Our stain, our poison, our corruption; that heavy load was carried by the Son
of God.

In
spite of that burden, though, He resisted all temptations. In spite of that
burden, He lived a perfect life. In spite of that burden, He walked forward,
with both intent and trust, toward the cross. As John himself would say later
about Jesus, “Behold, the Lamb of God, who takes away the sin of the world.”
The literal translation of that “taking away” is: “the one lifting up
the sin of the world”—that is, the one who is bearing that sin; enduring it;
carrying it for you.

John’s
baptism was special, certainly. It provided forgiveness of sins for the
repentant. Applied to Jesus, it showed His human nature, just as the
appearance of the Father and the Holy Spirit showed His divine nature. It
showed Jesus’ willingness to begin his ministry, to assume from John the mantle
of preaching the gospel, and to become the even greater prophet. And it showed
His willingness to take upon Himself the sins of the world, so that He could
carry them forward toward that sin’s destruction and defeat.

Yet
John’s baptism didn’t have the powerful and lasting effect of the baptism that
Jesus would institute for all of us later in His own ministry—the baptism into
the Father, Son, and Holy Spirit.

It
is this later baptism, this one you have received, in which you are linked
forever to Jesus, and to the forgiveness of sins and the eternal life won for
us on the cross. In the later baptism, Jesus clearly told the Church through
His apostles that His baptism was to be into the Holy Trinity: Father, Son,
and Holy Spirit.

If this
baptism is into the Trinity, then it is into God Himself.

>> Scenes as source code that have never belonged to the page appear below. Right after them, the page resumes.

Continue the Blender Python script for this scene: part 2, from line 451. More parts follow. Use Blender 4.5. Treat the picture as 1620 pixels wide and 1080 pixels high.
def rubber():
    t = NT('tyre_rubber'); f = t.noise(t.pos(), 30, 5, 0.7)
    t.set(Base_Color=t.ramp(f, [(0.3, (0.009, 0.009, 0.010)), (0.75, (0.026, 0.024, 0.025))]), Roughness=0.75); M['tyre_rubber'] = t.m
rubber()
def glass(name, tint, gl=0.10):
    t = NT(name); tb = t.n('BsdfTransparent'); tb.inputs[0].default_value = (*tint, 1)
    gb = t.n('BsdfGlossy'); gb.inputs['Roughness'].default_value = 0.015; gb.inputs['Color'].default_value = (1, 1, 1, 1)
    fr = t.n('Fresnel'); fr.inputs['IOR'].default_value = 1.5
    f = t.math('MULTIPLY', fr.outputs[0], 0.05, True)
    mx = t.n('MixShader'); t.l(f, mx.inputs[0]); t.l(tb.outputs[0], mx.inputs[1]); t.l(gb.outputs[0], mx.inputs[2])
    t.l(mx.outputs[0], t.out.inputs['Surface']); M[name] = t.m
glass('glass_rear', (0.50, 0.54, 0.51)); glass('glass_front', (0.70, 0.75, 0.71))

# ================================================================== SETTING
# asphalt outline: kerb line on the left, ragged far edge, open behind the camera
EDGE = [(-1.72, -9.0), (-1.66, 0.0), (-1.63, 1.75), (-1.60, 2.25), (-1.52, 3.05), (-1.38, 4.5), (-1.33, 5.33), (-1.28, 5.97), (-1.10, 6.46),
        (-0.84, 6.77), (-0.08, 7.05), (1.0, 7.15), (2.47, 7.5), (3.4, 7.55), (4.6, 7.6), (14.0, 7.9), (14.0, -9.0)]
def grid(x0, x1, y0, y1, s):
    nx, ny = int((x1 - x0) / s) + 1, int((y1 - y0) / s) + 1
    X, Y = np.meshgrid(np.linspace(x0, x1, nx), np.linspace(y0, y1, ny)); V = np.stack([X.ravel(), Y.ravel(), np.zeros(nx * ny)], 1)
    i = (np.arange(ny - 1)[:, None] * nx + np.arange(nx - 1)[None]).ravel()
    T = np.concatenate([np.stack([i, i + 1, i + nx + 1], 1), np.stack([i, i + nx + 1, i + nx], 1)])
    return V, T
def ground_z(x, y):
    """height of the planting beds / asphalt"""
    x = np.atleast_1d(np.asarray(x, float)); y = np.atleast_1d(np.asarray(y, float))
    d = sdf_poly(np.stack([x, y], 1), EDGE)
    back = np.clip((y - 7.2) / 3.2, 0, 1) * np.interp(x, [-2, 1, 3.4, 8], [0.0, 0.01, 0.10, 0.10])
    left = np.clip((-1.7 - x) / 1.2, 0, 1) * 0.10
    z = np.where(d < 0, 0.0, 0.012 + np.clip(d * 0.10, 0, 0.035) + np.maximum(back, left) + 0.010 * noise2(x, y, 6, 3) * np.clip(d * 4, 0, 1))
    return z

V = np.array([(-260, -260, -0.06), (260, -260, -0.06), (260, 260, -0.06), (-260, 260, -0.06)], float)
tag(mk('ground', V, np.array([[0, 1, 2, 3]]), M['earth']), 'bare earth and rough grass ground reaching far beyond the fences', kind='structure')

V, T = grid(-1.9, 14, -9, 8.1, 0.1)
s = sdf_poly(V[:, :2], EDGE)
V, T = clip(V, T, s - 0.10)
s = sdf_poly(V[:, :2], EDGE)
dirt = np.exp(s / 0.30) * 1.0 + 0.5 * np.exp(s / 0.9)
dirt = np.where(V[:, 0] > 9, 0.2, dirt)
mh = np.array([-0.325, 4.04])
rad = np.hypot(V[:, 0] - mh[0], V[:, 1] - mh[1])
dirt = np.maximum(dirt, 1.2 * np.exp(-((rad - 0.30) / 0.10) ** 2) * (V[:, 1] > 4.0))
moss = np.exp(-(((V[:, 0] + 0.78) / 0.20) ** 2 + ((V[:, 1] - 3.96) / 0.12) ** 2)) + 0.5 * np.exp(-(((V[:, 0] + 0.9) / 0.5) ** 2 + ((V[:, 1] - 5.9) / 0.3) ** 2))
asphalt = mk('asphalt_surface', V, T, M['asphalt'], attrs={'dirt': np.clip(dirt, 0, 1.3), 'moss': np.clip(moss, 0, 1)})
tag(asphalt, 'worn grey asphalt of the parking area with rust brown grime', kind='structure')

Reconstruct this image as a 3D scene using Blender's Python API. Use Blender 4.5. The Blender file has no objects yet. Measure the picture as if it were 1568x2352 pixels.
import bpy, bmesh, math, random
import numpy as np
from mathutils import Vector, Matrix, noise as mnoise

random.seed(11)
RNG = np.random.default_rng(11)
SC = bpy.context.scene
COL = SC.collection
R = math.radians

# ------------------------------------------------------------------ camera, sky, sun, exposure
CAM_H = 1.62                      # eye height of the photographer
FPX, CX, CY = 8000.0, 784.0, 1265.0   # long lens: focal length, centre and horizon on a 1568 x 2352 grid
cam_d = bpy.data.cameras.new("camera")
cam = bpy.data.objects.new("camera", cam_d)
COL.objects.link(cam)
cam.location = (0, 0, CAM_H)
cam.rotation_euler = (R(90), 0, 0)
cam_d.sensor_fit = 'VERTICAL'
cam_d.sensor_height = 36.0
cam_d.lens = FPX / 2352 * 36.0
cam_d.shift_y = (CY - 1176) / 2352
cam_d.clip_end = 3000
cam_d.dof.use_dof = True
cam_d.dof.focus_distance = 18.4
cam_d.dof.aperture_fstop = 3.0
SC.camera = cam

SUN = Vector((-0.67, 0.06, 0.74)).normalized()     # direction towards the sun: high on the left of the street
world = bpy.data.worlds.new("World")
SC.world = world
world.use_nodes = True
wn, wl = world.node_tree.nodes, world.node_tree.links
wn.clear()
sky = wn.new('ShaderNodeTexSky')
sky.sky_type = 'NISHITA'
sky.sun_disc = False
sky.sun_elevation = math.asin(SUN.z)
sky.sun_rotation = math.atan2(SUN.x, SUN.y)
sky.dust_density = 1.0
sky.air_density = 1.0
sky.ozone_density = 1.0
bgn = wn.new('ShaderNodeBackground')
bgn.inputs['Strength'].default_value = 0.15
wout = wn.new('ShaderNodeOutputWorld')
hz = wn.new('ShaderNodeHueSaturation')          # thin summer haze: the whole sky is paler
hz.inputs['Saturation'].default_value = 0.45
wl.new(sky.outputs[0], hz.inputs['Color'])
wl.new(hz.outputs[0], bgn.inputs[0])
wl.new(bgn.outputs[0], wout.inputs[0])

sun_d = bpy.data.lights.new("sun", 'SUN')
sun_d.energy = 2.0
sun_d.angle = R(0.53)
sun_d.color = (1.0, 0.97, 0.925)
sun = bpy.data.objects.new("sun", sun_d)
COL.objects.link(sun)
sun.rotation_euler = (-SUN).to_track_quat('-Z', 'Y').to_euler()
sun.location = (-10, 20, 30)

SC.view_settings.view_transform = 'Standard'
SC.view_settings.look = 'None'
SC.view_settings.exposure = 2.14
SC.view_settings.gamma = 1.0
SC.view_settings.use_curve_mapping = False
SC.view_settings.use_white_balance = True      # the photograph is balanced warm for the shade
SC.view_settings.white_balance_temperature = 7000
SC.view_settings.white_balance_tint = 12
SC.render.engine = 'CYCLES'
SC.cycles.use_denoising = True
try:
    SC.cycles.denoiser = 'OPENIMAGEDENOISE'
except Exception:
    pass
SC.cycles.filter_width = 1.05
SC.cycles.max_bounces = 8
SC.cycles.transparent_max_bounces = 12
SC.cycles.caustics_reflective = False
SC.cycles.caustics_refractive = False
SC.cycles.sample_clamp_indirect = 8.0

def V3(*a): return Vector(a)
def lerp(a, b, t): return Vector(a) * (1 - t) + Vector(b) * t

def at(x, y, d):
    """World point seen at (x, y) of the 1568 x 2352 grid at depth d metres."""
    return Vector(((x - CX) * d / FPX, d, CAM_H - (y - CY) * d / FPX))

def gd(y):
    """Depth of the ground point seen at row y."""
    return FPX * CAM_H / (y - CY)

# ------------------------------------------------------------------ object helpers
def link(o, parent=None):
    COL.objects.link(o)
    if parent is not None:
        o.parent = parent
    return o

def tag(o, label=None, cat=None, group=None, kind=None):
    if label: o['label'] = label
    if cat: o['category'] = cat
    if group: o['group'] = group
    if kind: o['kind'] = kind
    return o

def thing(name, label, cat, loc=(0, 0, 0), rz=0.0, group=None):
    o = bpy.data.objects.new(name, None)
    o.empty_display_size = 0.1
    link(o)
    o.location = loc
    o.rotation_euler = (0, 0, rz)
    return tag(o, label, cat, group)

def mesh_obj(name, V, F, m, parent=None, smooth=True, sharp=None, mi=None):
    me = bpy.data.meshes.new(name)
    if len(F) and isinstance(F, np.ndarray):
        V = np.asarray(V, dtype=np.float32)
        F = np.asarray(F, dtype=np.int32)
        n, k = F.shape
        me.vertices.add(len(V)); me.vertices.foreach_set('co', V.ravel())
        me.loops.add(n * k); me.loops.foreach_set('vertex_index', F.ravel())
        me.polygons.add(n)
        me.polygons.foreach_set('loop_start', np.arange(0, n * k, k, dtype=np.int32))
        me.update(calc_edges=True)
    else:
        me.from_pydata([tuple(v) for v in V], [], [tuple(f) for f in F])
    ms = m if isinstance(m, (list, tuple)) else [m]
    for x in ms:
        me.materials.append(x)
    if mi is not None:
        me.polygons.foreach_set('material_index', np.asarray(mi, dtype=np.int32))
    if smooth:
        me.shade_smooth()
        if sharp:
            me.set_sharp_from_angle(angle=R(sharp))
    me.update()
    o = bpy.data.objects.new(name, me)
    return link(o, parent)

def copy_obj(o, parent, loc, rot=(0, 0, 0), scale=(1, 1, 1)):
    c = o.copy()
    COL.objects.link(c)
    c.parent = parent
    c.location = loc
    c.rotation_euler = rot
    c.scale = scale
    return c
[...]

And if into God,
then most assuredly into Christ. And if into Christ, then also into His death,
the death that makes sin die.

St.
Paul
tells us this is so, when he wrote
in wrote in his letter to the Romans: “Don’t you know that all of us who
were baptized into Christ Jesus were baptized into His death?”
Jesus
Christ took baptism upon Himself so that He might take our sin upon Himself as
well.

In
our sin and by our sin was death, the death He suffered on our account, though
He had no sin of His own. In our baptism, we die as well. Our Old Adam, the
failed and sinful person, is drowned in the water made sacred by the Word and
presence of God. Sin dies, and we sinful ones die with it, too.

As
we continue to struggle with our New Year’s resolutions and our other
challenges of life, we struggle against that death, for our faith is not yet
perfect, and the battle rages on. But in the end, we die to sin, for we die
with Christ, and we die in Christ.

In
Galatians, Paul also wrote, “All of you who were baptized into Christ
have clothed yourselves with Christ.”

What
is more marvelous, then, than to be linked eternally with Christ Jesus in His
death—the one momentous event in all of history where death itself was defeated?
And what is more beautiful than being clothed with Christ, the Beautiful Savior?

He
wraps you not in a shroud or funeral pall, but in a garment of righteousness
and salvation and eternal life. Cling to that everlasting garment, then.
Cling to that death. And cling to that baptism, both His and yours. It keeps
you securely connected to Him who has made you justified and holy in the eyes
of God.

For
you who believe and are baptized into the death and life of Christ, the Spirit
descends to dwell within you, too—strengthening you for your life’s journey,
and for your service in the Lord. God the Father calls down from heaven upon
you, too—saying, “This is my son… this is my daughter, whom I love; with you I
am well pleased.”

May
the God in whose name you were baptized, the God by whom you are adopted as
precious children—the Father, Son, and Holy Spirit—keep you strong and
confident in your baptismal covenant, now and always. Amen.